LA Rams all out free fall mode pounding another nail into team’s playoff hopes
By Bret Stuter
The LA Rams are now in the throes of losing their third game, and there is no end in sight. This is not a good team. It’s a team that is crushing any hopes of relevance from a vicious cycle of mistakes and miscues. Over the past three games, the Rams have turned the football over seven times. Veteran quarterback Matthew Stafford has thrown a pick-six in each loss. The Rams can point to 45 points surrendered in the past three games as a result of offensive mistakes.
The problem is that this year, the defense cannot overcome those miscues. So it’s all on the defense.
If the LA Rams jump offside on their punt coverage unit to give the Green Bay Packers, social media lights up with new calls to “Fire Raheem Morris”. If the LA Rams offensive fumbles the ball on their own six-yard line, and the Packers punch the ball in for a touchdown, guess what social media phrase starts trending? That’s right. “Fire Raheem Morris.”
The Rams fell behind by 10 points in this one. How have the fans reacted? By chanting fire Raheem Morris on social media, that’s how.
The Green Bay Packers ran 32 times for just 92 yards plus one touchdown, an average of 2.9 yards per rush. Outstanding quarterback Aaron Rodgers has thrown 28 of 45 passes for 307 yards and two touchdowns. The Packers have scored 36 points. 17 of those points have come off turnovers. There was the fumble deep in their own territory for a touchdown. There was the next series that turned the ball over and led to a field goal.
Rams offense struggling
And then, for the third time in three games, a pick-six. 17 points given up by the offensive miscues at Lambeau Field. No team can win in a game with that amount of generosity.
The LA Rams offense was a bit hot and cold. The Rams had run just 20 times for 62 yards. Quarterback Matthew Stafford threw 21 of 38 times for 302 yards three touchdowns and one brutally hurtful interception. The Rams themselves had recovered one fumble deep in Green Bay that has led to their only three points.
Once more, the LA Rams turned the ball over three times and created one turnover. That was all on the offense. But somehow, by the next day, the tone has shifted once more to fire the defensive coordinator.
The NFL is filled with ebb and flow, high tide and low tide. Right now the Rams are at low tide. But this one is not as simple of a fix as many are erupting and raging about on social media right now. But this is a serious problem with the entire team, not just one aspect.
Firing the defensive coordinator is pretty much the Rams destructive pattern
Okay, you want to fire Raheem Morris. Got it. But what will that fix exactly? Be honest. Perhaps nothing.
The free-fall mode of the LA Rams right now will hardly be ‘fixed’ by putting a defensive coordinator on the street. This is a team that responds to a ‘not tough enough’ by putting their best receiver in a gadget play where he throws the football downfield. No two tight end sets. No commitment to a running game.

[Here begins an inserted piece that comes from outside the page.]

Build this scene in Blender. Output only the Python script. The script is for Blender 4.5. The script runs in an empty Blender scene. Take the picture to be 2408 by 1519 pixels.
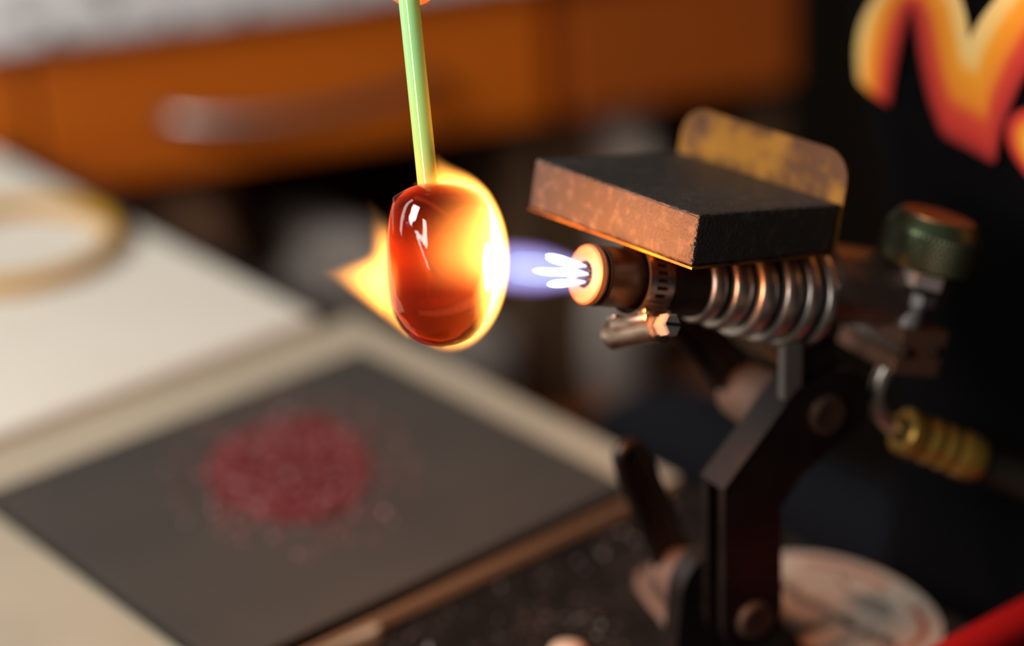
import bpy, bmesh, math, random
import numpy as np
from mathutils import Matrix, Vector

random.seed(7)
rng = np.random.default_rng(7)
S = bpy.context.scene
COL = S.collection

# ------------------------------------------------------------------ camera
RIGHT = Vector((0.99863, -0.02204, -0.04747))
DOWN = Vector((-0.05234, -0.42045, -0.90580))
FWD = Vector((0.0, 0.90704, -0.42104))
cam_d = bpy.data.cameras.new('camera')
cam = bpy.data.objects.new('camera', cam_d)
COL.objects.link(cam)
CAM = Vector((0, 0, 0.4395))
m3 = Matrix((RIGHT, -DOWN, -FWD)).transposed()
cam.matrix_world = Matrix.Translation(CAM) @ m3.to_4x4()
cam_d.sensor_width = 36.0
cam_d.lens = 85.0
cam_d.clip_start = 0.01
cam_d.clip_end = 50
cam_d.dof.use_dof = True
cam_d.dof.focus_distance = 0.690
cam_d.dof.aperture_fstop = 2.8
S.camera = cam

# ------------------------------------------------------------------ world, lights, exposure
w = bpy.data.worlds.new('world')
S.world = w
w.use_nodes = True
w.node_tree.nodes['Background'].inputs[0].default_value = (1.0, 0.95, 0.90, 1)
w.node_tree.nodes['Background'].inputs[1].default_value = 0.065
S.view_settings.view_transform = 'Standard'
S.view_settings.look = 'None'
S.view_settings.exposure = 0.0
S.view_settings.gamma = 1.0
S.view_settings.use_curve_mapping = False
S.cycles.use_denoising = True
S.cycles.max_bounces = 9
S.cycles.transmission_bounces = 10
S.cycles.volume_bounces = 0
S.cycles.sample_clamp_indirect = 6.0
S.cycles.caustics_refractive = False
S.cycles.caustics_reflective = False


def area(name, loc, target, sx, sy, power, color=(1, 1, 1)):
    l = bpy.data.lights.new(name, 'AREA')
    l.shape = 'RECTANGLE'
    l.size = sx
    l.size_y = sy
    l.energy = power
    l.color = color
    o = bpy.data.objects.new(name, l)
    COL.objects.link(o)
    o.location = loc
    o.rotation_euler = (Vector(target) - Vector(loc)).to_track_quat('-Z', 'Y').to_euler()
    return o


area('softbox', (-1.10, 0.20, 1.00), (-0.20, 0.95, 0.0), 0.50, 0.50, 23.5, (1.0, 0.97, 0.92))
area('window_daylight', (-1.00, 0.80, 0.60), (-0.25, 1.05, 0.0), 0.20, 0.9, 3.5, (1.0, 0.98, 0.95))
area('desk_lamp', (-0.50, -0.10, 0.60), (0.0, 0.68, 0.12), 0.14, 0.26, 2.2, (1.0, 0.95, 0.90))

# ------------------------------------------------------------------ materials
MATS = {}


def mat(name, color, rough=0.5, metal=0.0, noise=None, bump=0.0, bump_scale=200.0, spec=0.5, **kw):
    """noise = (scale, second colour, contrast lo, hi, stretch xyz)"""
    if name in MATS:
        return MATS[name]
    m = bpy.data.materials.new(name)
    m.use_nodes = True
    nt = m.node_tree
    b = nt.nodes['Principled BSDF']
    b.inputs['Base Color'].default_value = (*color, 1)
    b.inputs['Roughness'].default_value = rough
    b.inputs['Metallic'].default_value = metal
    b.inputs['Specular IOR Level'].default_value = spec
    for k, v in kw.items():
        b.inputs[k.replace('_', ' ')].default_value = v
    tc = nt.nodes.new('ShaderNodeTexCoord')
    if noise:
        sc, c2, lo, hi = noise[:4]
        mp = nt.nodes.new('ShaderNodeMapping')
        if len(noise) > 4:
            mp.inputs['Scale'].default_value = noise[4]
        nz = nt.nodes.new('ShaderNodeTexNoise')
        nz.inputs['Scale'].default_value = sc
        nz.inputs['Detail'].default_value = 6
        rp = nt.nodes.new('ShaderNodeValToRGB')
        rp.color_ramp.elements[0].position = lo
        rp.color_ramp.elements[1].position = hi
        rp.color_ramp.elements[0].color = (*color, 1)
        rp.color_ramp.elements[1].color = (*c2, 1)
        nt.links.new(tc.outputs['Object'], mp.inputs[0])
        nt.links.new(mp.outputs[0], nz.inputs['Vector'])
        nt.links.new(nz.outputs['Fac'], rp.inputs[0])
        nt.links.new(rp.outputs[0], b.inputs['Base Color'])
    if bump:
        bz = nt.nodes.new('ShaderNodeTexNoise')
        bz.inputs['Scale'].default_value = bump_scale
        bz.inputs['Detail'].default_value = 4
        bp = nt.nodes.new('ShaderNodeBump')
        bp.inputs['Strength'].default_value = bump
        bp.inputs['Distance'].default_value = 0.0006
        nt.links.new(tc.outputs['Object'], bz.inputs['Vector'])
        nt.links.new(bz.outputs['Fac'], bp.inputs['Height'])
        nt.links.new(bp.outputs[0], b.inputs['Normal'])
    MATS[name] = m
    return m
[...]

Don’t look now, but the San Francisco 49ers are suddenly one game behind the LA Rams, and they have beaten the Rams in their lone head-to-head competition. As soon as the LA Rams fall to a tie with the 49ers, the Rams will drop to the sixth seed of the NFC Wildcard Round. In fact, the Rams are on a three-game losing streak right now. No game can be viewed as a victory any longer.
No job should be considered safe either. It’s odd that the discussion over the LA Rams right now is to fire the defensive coordinator. I’m fairly certain he had no input when the LA Rams opted to trade three draft picks and the starting quarterback to pick up a veteran quarterback. I’m also confident he did not pass up the chance to draft a sensational offensive center but chose a smallish wide receiver who many felt could be had two or three rounds later in the draft.
The LA Rams are losing games that they should not be losing because they are making the same mistakes over and over again. Blaming it all on a defensive coordinator and letting him go is just one more mistake in the vicious cycle. Don’t take my word for it. Just ask former defensive coordinator Wade Phillips.